_Job_: Starting at the first line of the entries below, restate each line exactly until you reach the line with "col = sc.collection", and print that one too. Leave the pictures out and stop there.

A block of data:
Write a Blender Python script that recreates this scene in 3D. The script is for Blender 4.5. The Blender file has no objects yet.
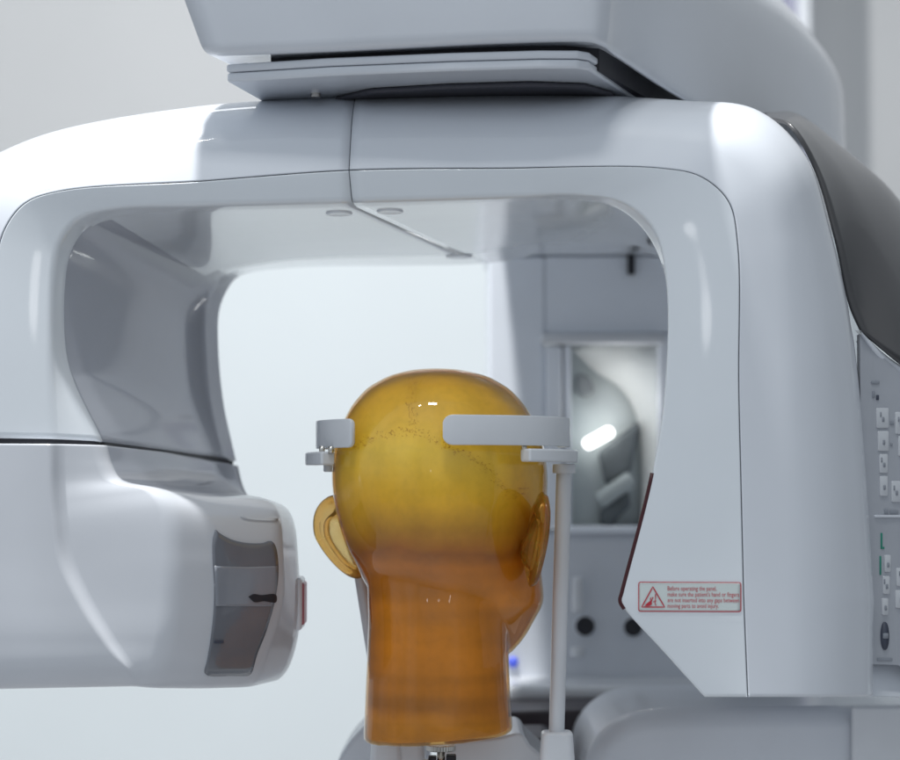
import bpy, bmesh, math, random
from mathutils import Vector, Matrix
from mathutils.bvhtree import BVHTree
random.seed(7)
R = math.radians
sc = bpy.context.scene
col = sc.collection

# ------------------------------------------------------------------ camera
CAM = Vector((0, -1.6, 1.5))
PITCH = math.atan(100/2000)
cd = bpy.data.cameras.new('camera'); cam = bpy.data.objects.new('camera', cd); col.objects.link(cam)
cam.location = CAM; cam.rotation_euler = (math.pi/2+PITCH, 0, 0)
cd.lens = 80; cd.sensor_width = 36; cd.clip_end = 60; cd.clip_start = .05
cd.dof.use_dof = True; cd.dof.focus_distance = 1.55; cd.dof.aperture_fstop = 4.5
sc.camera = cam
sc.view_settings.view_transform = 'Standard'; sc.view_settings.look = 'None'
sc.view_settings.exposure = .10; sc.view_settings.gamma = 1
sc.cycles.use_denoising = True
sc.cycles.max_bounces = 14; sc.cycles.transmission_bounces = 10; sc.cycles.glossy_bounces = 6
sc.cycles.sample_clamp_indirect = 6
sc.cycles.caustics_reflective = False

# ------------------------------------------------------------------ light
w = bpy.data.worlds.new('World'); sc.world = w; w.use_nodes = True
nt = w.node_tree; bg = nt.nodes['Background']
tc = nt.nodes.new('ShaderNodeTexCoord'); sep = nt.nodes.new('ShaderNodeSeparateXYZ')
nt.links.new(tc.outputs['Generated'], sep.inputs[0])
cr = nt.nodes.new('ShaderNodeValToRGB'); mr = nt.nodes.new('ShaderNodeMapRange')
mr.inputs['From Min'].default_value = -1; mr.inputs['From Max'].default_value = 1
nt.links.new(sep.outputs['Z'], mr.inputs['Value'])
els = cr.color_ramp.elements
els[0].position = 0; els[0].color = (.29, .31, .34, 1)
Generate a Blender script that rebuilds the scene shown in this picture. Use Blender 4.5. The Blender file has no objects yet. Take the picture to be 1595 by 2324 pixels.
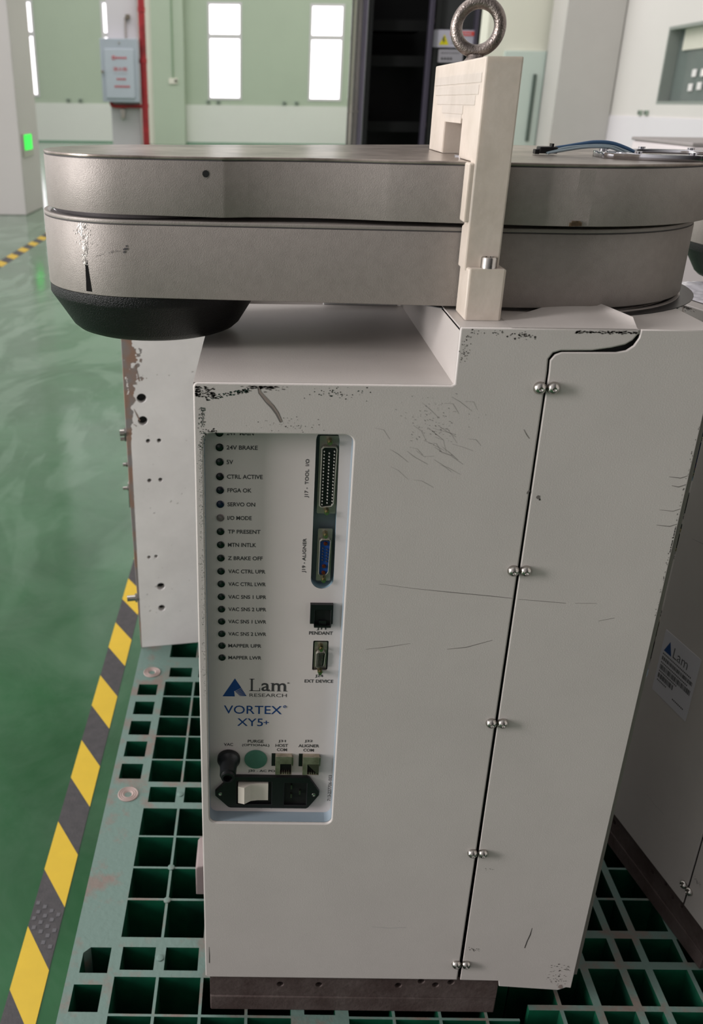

_Expected answer_:
Write a Blender Python script that recreates this scene in 3D. The script is for Blender 4.5. The Blender file has no objects yet.
import bpy, bmesh, math, random
from mathutils import Vector, Matrix
from mathutils.bvhtree import BVHTree
random.seed(7)
R = math.radians
sc = bpy.context.scene
col = sc.collection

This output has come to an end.